WRITTEN EXERCISE: Set down the data below without change, skipping the pictures it holds.

SUPPLIED MATERIAL:

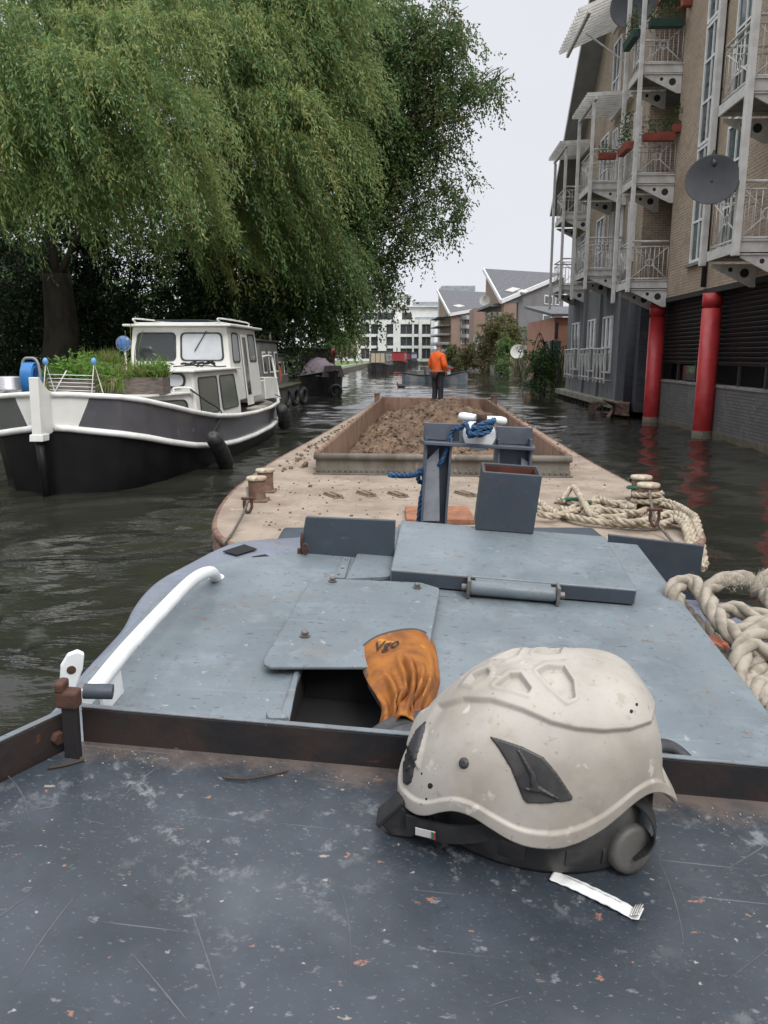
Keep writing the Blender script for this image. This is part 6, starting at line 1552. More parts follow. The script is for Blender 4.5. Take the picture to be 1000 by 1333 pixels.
# ---- flower boxes hung on the rails
M['leafC'] = leaf_mat('balcony_plant_green', (.07, .13, .035), (.10, .11, .04))
M['petal'] = leaf_mat('red_petals', (.5, .03, .03), (.4, .02, .05))
def flowerbox(label, c, L, d, mk, n, h, red=0):
    t = thing('flower_box', label, 'flower box', c, 'flower boxes on the flats'); r = np.random.default_rng(int(c[2] * 100))
    R = np.stack([nz(d), nz(np.cross(A(0, 0, 1), nz(d))), A(0, 0, 1)], 1)
    mb = MB(); pr = [(-.09, 0), (.09, 0), (.125, .2), (-.125, .2)]; mb.prism([c + R @ A(-L / 2, y, z) for y, z in pr], R[:, 0] * L); obj('box', mb, M[mk], t, .01)
    k = n; P = c + (R @ np.stack([r.uniform(-L / 2, L / 2, k), r.uniform(-.1, .1, k), .2 + h * r.random(k) ** 1.3])).T
    D = r.normal(size=(k, 3)) + A(0, 0, .3)
    leaf_obj('plants', leaf_quads(P, D, .07 + .06 * r.random(k), .035), [M['leafC'], M['petal']], t, (r.random(k) < red).astype(int))
flowerbox('terracotta flower box on the near end rail of the middle left balcony', FLT(22.95, .56, 7.85), .85, fo, 'terracotta', 220, .45)
flowerbox('terracotta flower box on the corner of the middle left balcony against the brick', FLT(22.9, .05, 8.05), .35, fo, 'terracotta', 90, .5)
flowerbox('terracotta flower box on the canal side rail of the middle left balcony', FLT(23.8, 1.25, 7.75), 1.0, fd, 'terracotta', 300, .9)
flowerbox('green flower box with red flowers on the near end rail of the top left balcony', FLT(22.95, .56, 10.70), .9, fo, 'greenbox', 260, .45, .12)
flowerbox('green flower box on the canal side rail of the top left balcony', FLT(23.8, 1.25, 10.6), 1.1, fd, 'greenbox', 300, .6, .05)
flowerbox('terracotta flower box fixed to the brick beside the top left balcony', FLT(22.7, .06, 11.1), .4, fo, 'terracotta', 120, .5)
flowerbox('small terracotta flower box on the near rail of the middle balcony further along', FLT(28.32, .75, 8.62), .6, fo, 'terracotta', 110, .25)
# ---- fallen timber by the columns
M['oldwood'] = mat('rotten_brown_timber', (.15, .095, .065), .9, c2=(.08, .05, .038), ns=9, stretch=(1, 4, 1), bump=[(26, .6, .01)])
debris = thing('driftwood_pile', 'heap of broken brown boards and twigs caught at the foot of the red columns', 'driftwood', FLT(26, .6, 0))
mb = MB(); mb.box(FLT(26.0, .55, .38), (1.5, .6, .05), FLR @ np.array([[1, 0, 0], [0, .86, -.5], [0, .5, .86]])); obj('board', mb, M['oldwood'], debris, .01)
mb = MB(); mb.box(FLT(25.9, .30, .30), (1.3, .45, .4), FLR @ np.array([[.95, .3, 0], [-.3, .95, 0], [0, 0, 1]])); obj('crate', mb, M['oldwood'], debris, .02)
mb = MB(); mb.bar(FLT(25.0, 1.0, .03), FLT(26.3, .5, .28), .12, .08); obj('board', mb, M['oldwood'], debris, .01)
mb = MB(); mb.bar(FLT(24.9, .4, .12), FLT(26.6, .8, .1), .14, .06); obj('board', mb, M['oldwood'], debris, .01)
rr_ = random.Random(8); mb = MB()
for k in range(26): a = FLT(26.3 + rr_.random() * .8, .7 + rr_.random() * .2, .45 - rr_.random() * .2); mb.tube(spline([a, a + fo * (.2 + .2 * rr_.random()) + A(0, 0, -.05), a + fo * (.3 + .3 * rr_.random()) + A(0, 0, -.5)], 4), .012, 5)
obj('twigs', mb, M['oldwood'], debris)
# ============================================================= trees
M['bark'] = mat('dark_bark', (.045, .036, .028), .95, c2=(.025, .02, .016), ns=6, stretch=(1, 1, .3), bump=[(14, .8, .03)])
M['willow1'] = leaf_mat('willow_green', (.25, .39, .15), (.18, .32, .13), .5)
M['willow2'] = leaf_mat('willow_yellow_green', (.42, .47, .18), (.33, .42, .16), .5)
M['willow3'] = leaf_mat('autumn_yellow_leaf', (.42, .27, .04), (.34, .2, .035), .4)
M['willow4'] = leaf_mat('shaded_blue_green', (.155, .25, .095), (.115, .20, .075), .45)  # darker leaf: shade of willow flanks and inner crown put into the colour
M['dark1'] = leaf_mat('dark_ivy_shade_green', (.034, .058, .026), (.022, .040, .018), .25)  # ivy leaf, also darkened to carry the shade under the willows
M['dark2'] = leaf_mat('dark_alder_green', (.155, .235, .09), (.10, .17, .066), .45)
M['olive'] = leaf_mat('olive_green_leaf', (.17, .18, .065), (.12, .14, .05), .4)
M['bush'] = leaf_mat('fresh_green_bush', (.08, .15, .035), (.06, .12, .03), .35)
M['dry'] = leaf_mat('dry_brown_shrub', (.19, .155, .085), (.13, .12, .06), .3)
def ELL(px, py, Y, rx, ry, rd):
    c = ony(px, py, Y); k = Y / 1000.0
    return c, A(rx * k, rd, ry * k)
def clump_field(x0, x1, y0, y1, gap, depth, seed, rad=(.8, 1.35)):
    """tops of the hanging clumps of a willow crown, spread over its surveyed face"""
    r = np.random.default_rng(seed); out = []; tries = 0
    while tries < 4000:
        tries += 1; x, y = r.uniform(x0, x1), r.uniform(y0, y1)
        if all((x - a) ** 2 + ((y - b) * 1.15) ** 2 > gap ** 2 for a, b, _ in out): out.append((x, y, r.uniform(*rad)))
    return [(ony(x, y, depth(x, y) + r.uniform(-.7, .7)), A(q, q, q * .55)) for x, y, q in out]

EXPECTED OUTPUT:
Keep writing the Blender script for this image. This is part 6, starting at line 1552. More parts follow. The script is for Blender 4.5. Take the picture to be 1000 by 1333 pixels.
# ---- flower boxes hung on the rails
M['leafC'] = leaf_mat('balcony_plant_green', (.07, .13, .035), (.10, .11, .04))
M['petal'] = leaf_mat('red_petals', (.5, .03, .03), (.4, .02, .05))
def flowerbox(label, c, L, d, mk, n, h, red=0):
    t = thing('flower_box', label, 'flower box', c, 'flower boxes on the flats'); r = np.random.default_rng(int(c[2] * 100))
    R = np.stack([nz(d), nz(np.cross(A(0, 0, 1), nz(d))), A(0, 0, 1)], 1)
    mb = MB(); pr = [(-.09, 0), (.09, 0), (.125, .2), (-.125, .2)]; mb.prism([c + R @ A(-L / 2, y, z) for y, z in pr], R[:, 0] * L); obj('box', mb, M[mk], t, .01)
    k = n; P = c + (R @ np.stack([r.uniform(-L / 2, L / 2, k), r.uniform(-.1, .1, k), .2 + h * r.random(k) ** 1.3])).T
    D = r.normal(size=(k, 3)) + A(0, 0, .3)
    leaf_obj('plants', leaf_quads(P, D, .07 + .06 * r.random(k), .035), [M['leafC'], M['petal']], t, (r.random(k) < red).astype(int))
flowerbox('terracotta flower box on the near end rail of the middle left balcony', FLT(22.95, .56, 7.85), .85, fo, 'terracotta', 220, .45)
flowerbox('terracotta flower box on the corner of the middle left balcony against the brick', FLT(22.9, .05, 8.05), .35, fo, 'terracotta', 90, .5)
flowerbox('terracotta flower box on the canal side rail of the middle left balcony', FLT(23.8, 1.25, 7.75), 1.0, fd, 'terracotta', 300, .9)
flowerbox('green flower box with red flowers on the near end rail of the top left balcony', FLT(22.95, .56, 10.70), .9, fo, 'greenbox', 260, .45, .12)
flowerbox('green flower box on the canal side rail of the top left balcony', FLT(23.8, 1.25, 10.6), 1.1, fd, 'greenbox', 300, .6, .05)
flowerbox('terracotta flower box fixed to the brick beside the top left balcony', FLT(22.7, .06, 11.1), .4, fo, 'terracotta', 120, .5)
flowerbox('small terracotta flower box on the near rail of the middle balcony further along', FLT(28.32, .75, 8.62), .6, fo, 'terracotta', 110, .25)
# ---- fallen timber by the columns
M['oldwood'] = mat('rotten_brown_timber', (.15, .095, .065), .9, c2=(.08, .05, .038), ns=9, stretch=(1, 4, 1), bump=[(26, .6, .01)])
debris = thing('driftwood_pile', 'heap of broken brown boards and twigs caught at the foot of the red columns', 'driftwood', FLT(26, .6, 0))
mb = MB(); mb.box(FLT(26.0, .55, .38), (1.5, .6, .05), FLR @ np.array([[1, 0, 0], [0, .86, -.5], [0, .5, .86]])); obj('board', mb, M['oldwood'], debris, .01)
mb = MB(); mb.box(FLT(25.9, .30, .30), (1.3, .45, .4), FLR @ np.array([[.95, .3, 0], [-.3, .95, 0], [0, 0, 1]])); obj('crate', mb, M['oldwood'], debris, .02)
mb = MB(); mb.bar(FLT(25.0, 1.0, .03), FLT(26.3, .5, .28), .12, .08); obj('board', mb, M['oldwood'], debris, .01)
mb = MB(); mb.bar(FLT(24.9, .4, .12), FLT(26.6, .8, .1), .14, .06); obj('board', mb, M['oldwood'], debris, .01)
rr_ = random.Random(8); mb = MB()
for k in range(26): a = FLT(26.3 + rr_.random() * .8, .7 + rr_.random() * .2, .45 - rr_.random() * .2); mb.tube(spline([a, a + fo * (.2 + .2 * rr_.random()) + A(0, 0, -.05), a + fo * (.3 + .3 * rr_.random()) + A(0, 0, -.5)], 4), .012, 5)
obj('twigs', mb, M['oldwood'], debris)
# ============================================================= trees
M['bark'] = mat('dark_bark', (.045, .036, .028), .95, c2=(.025, .02, .016), ns=6, stretch=(1, 1, .3), bump=[(14, .8, .03)])
M['willow1'] = leaf_mat('willow_green', (.25, .39, .15), (.18, .32, .13), .5)
M['willow2'] = leaf_mat('willow_yellow_green', (.42, .47, .18), (.33, .42, .16), .5)
M['willow3'] = leaf_mat('autumn_yellow_leaf', (.42, .27, .04), (.34, .2, .035), .4)
M['willow4'] = leaf_mat('shaded_blue_green', (.155, .25, .095), (.115, .20, .075), .45)  # darker leaf: shade of willow flanks and inner crown put into the colour
M['dark1'] = leaf_mat('dark_ivy_shade_green', (.034, .058, .026), (.022, .040, .018), .25)  # ivy leaf, also darkened to carry the shade under the willows
M['dark2'] = leaf_mat('dark_alder_green', (.155, .235, .09), (.10, .17, .066), .45)
M['olive'] = leaf_mat('olive_green_leaf', (.17, .18, .065), (.12, .14, .05), .4)
M['bush'] = leaf_mat('fresh_green_bush', (.08, .15, .035), (.06, .12, .03), .35)
M['dry'] = leaf_mat('dry_brown_shrub', (.19, .155, .085), (.13, .12, .06), .3)
def ELL(px, py, Y, rx, ry, rd):
    c = ony(px, py, Y); k = Y / 1000.0
    return c, A(rx * k, rd, ry * k)
def clump_field(x0, x1, y0, y1, gap, depth, seed, rad=(.8, 1.35)):
    """tops of the hanging clumps of a willow crown, spread over its surveyed face"""
    r = np.random.default_rng(seed); out = []; tries = 0
    while tries < 4000:
        tries += 1; x, y = r.uniform(x0, x1), r.uniform(y0, y1)
        if all((x - a) ** 2 + ((y - b) * 1.15) ** 2 > gap ** 2 for a, b, _ in out): out.append((x, y, r.uniform(*rad)))
    return [(ony(x, y, depth(x, y) + r.uniform(-.7, .7)), A(q, q, q * .55)) for x, y, q in out]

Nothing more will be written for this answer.